Begriff

Organisation ist die Gestaltung betrieblicher Abläufe und Verfahrensweisen mit dem Ziel, möglichst sachgemäß zu handeln und bestimmte Vorgaben zu erreichen. Die Berufspflichten des Steuerberaters (Steuerberatungsgesetz, Berufsordnung) geben den Mindestrahmen der Kanzleiorganisation vor. Steuerberater sind verpflichtet, die für eine gewissenhafte Berufsausübung erforderlichen sachlichen, personellen und sonstigen organisatorischen Voraussetzungen zu gewährleisten.

Die Hauptaufgabe der Kanzleiorganisation ist es, Fehler zu vermeiden und das Haftungsrisiko zu minimieren, d. h. den Mandanten vor Schaden zu bewahren. Das Risiko eines Regresses ist für Steuerberater in der täglichen Berufspraxis keinesfalls abstrakt. Fristversäumnisse (Einspruch, Klage) aufgrund schuldhafter Verletzung von Organisationspflichten gehören zu den häufigsten Fällen, die bei den Berufshaftpflichtversicherern gemeldet werden und führen oft zu hohen Schadensersatzansprüchen seitens der Mandanten.

Zur Unterstützung der Kanzleiorganisation ist der Einsatz von EDV und neuen Medien unerlässlich.

Kanzleiorganisation ist Teil des Qualitätsmanagements (QM).

Anfang 2023 startete das besondere elektronische Steuerberaterpostfach (beSt) der Bundessteuerberaterkammer. Zwingend müssen Steuerberater sich mit der Einrichtung und den Nutzungsbedingungen befassen und dabei auch die Alternativen der Einreichung von Klagen beim BFH und den Finanzgerichten bei technischen Ausfällen bzw. Problemen des beSt kennen.[1]

 
Gesetze, Vorschriften und Rechtsprechung

§ 57 StBerG (Abs. 1a–1c eingefügt m. W. v. 1.8.2022 durch Gesetz v. 7.7.2021, BGBl I 2021 S. 2363) und die Berufsordnung (BOStB) in der Fassung vom 3.5.2022, ab 1.8.2022 legen den Mindeststandard der Kanzleiorganisation fest.

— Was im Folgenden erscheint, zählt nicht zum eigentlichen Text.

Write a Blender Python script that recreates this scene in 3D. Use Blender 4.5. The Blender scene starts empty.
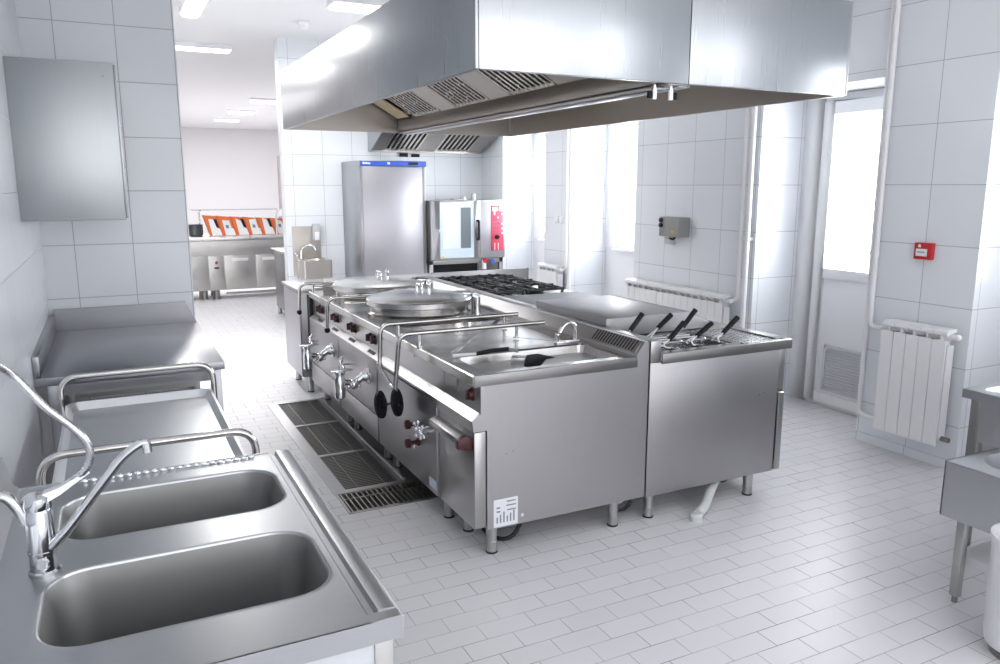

Die Rechtsprechung des BGH (IX. Zivilsenat, zuständig für Anwalts- und Steuerberaterhaftung) – insbesondere zum Organisationsverschulden bei Anträgen der Rechtsanwälte/Steuerberater auf Wiedereinsetzung in den vorherigen Stand bei Fristversäumnis – zeigt auf, was der Steuerberater besser machen könnte bzw. welche Mängel in seiner Kanzleiorganisation bestehen.[2]

Beantragt ein Steuerberater wegen Nichtnutzung des beSt (Nichtzulassungsbeschwerde beim BFH per Fax) Wiedereinsetzung in den vorigen Stand, muss er darlegen, weshalb er nicht von der Möglichkeit der Priorisierung seiner Registrierung (sog. "fast lane") Gebrauch gemacht hat.[3]

Bundessteuerberaterkammer und die Steuerberaterkammern fördern QM-Maßnahmen im Berufsstand. Grundlage ist die "Verlautbarung zur Qualitätssicherung in der Steuerberaterpraxis" (Stand: 19.4.2021), die den Berufsangehörigen Empfehlungen für die Sicherung der Qualität der beruflichen Arbeit gibt und den Weg weist, wie Praxisorganisation und Arbeitsabläufe systematisch geprüft und verbessert werden können.

[2] BGH, Beschluss v. 23.6.2022, I ZB 76/21: Anwaltliche Pflicht zur Prüfung der Eintragung einer Rechtsmittelfrist.
[3] BFH, Beschluss v. 28.4.2023, XI B 101/22; Niedersächsisches FG, Teilurteil v. 20.3.2023, 7 K 183/22, EFG 2023 S. 643: Nutzungspflicht des beSt ab 1.1.2023, auf den Erhalt des Registrierungsbriefs oder der Erstanmeldung kommt es daher nicht an.